Dear Hugh,
Thank you for raising this. On the one hand, like you, I am suspicious of such actions sometimes. For example, the academic term Master (a translation of the Latin Magister) is sometimes confused to mean ‘master' in the sense of the Latin dominus. Thus, many Oxford colleges are headed by a ‘Master’ (taken from the academic rank, not the idea of a controller of others), and I see absolutely no problem with this.

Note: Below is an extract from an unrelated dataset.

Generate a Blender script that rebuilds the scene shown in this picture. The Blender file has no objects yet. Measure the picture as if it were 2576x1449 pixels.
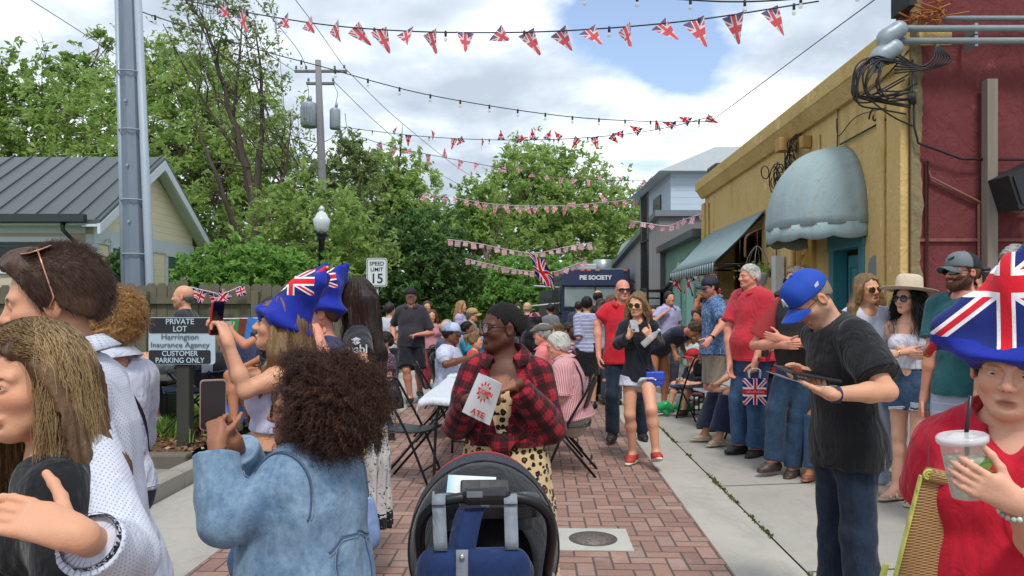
import bpy, bmesh, math, random
import numpy as np
from mathutils import Vector, Matrix
R = math.radians
PI = math.pi
rnd = random.Random(7)
sc = bpy.context.scene
COL = sc.collection
F, U0, VH, CH = 1900.0, 1288.0, 775.0, 1.49
def at(u, v, d):
 return np.array([(u-U0)/F*d, d, CH-(v-VH)/F*d])
def gx(u, d): return (u-U0)/F*d
def tag(o, label=None, cat=None, group=None, kind=None):
 if label: o['label'] = label
 if cat: o['category'] = cat
 if group: o['group'] = group
 if kind: o['kind'] = kind
 return o
def empty(name, loc=(0,0,0), rz=0.0):
 o = bpy.data.objects.new(name, None); COL.objects.link(o)
 o.location = [float(c) for c in loc]; o.rotation_euler = (0,0,rz); o.empty_display_size = .1
 return o
def thing(name, label, cat, loc=(0,0,0), rz=0.0, group=None):
 return tag(empty(name, loc, rz), label, cat, group)
def link(name, me, parent=None):
 o = bpy.data.objects.new(name, me); COL.objects.link(o)
 if parent is not None: o.parent = parent
 return o
def mesh_np(name, V, Fc, mats, smooth=True, fm=None, attrs=None, uv=None):
 """V (n,3), Fc: (m,k) int array or list of faces"""
 me = bpy.data.meshes.new(name)
 V = np.asarray(V, np.float32)
 if isinstance(Fc, np.ndarray):
  m, k = Fc.shape
  me.vertices.add(len(V)); me.vertices.foreach_set('co', V.ravel())
  me.loops.add(m*k); me.loops.foreach_set('vertex_index', Fc.ravel().astype(np.int32))
  me.polygons.add(m); me.polygons.foreach_set('loop_start', np.arange(0, m*k, k, dtype=np.int32))
  me.polygons.foreach_set('loop_total', np.full(m, k, np.int32))
 else:
  me.from_pydata([tuple(map(float, v)) for v in V], [], Fc)
  m = len(Fc)
 if smooth is not None:
  me.polygons.foreach_set('use_smooth', np.full(m, bool(smooth)))
 for mm in (mats if isinstance(mats, (list, tuple)) else [mats]): me.materials.append(mm)
 if fm is not None: me.polygons.foreach_set('material_index', np.asarray(fm, np.int32))
 if attrs:
  for nm, (arr, typ) in attrs.items():
   a = me.attributes.new(nm, typ, 'POINT')
   if typ == 'FLOAT_COLOR':
    a.data.foreach_set('color', np.asarray(arr, np.float32).ravel())
   elif typ == 'FLOAT_VECTOR':
    a.data.foreach_set('vector', np.asarray(arr, np.float32).ravel())
   else: a.data.foreach_set('value', np.asarray(arr, np.float32).ravel())
 if uv is not None:
  l = me.uv_layers.new(name='UVMap'); l.data.foreach_set('uv', np.asarray(uv, np.float32).ravel())
 me.update(calc_edges=True)
 return me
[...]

BUT — there’s no good use for the term in much of computer science. It often doesn’t describe things very well at all. By default, Mercurial (the direct Git competitor) calls its main branch ‘default’ rather than ‘master’. I was going through the source code for the project I run recently, where we have some things that used to be called ‘Master Document List’ and such like. I’ve renamed them all to things like ‘Complete Document List’, and it is actually more descriptive as well as removing potentially offensive language. I feel much better about it, and wish that I’d done it sooner. To aid transitions if any users were relying on old links, I’ve put in some sym links for now.
So I would approve of a change for TEI. ‘main’, in fact, isn’t all that descriptive. I’d rather have a ‘release’ branch. But perhaps that is just me.
Anyone using the Github interface won’t face too many broken links. I doubt that there are many other places where this would really be an issue, are there?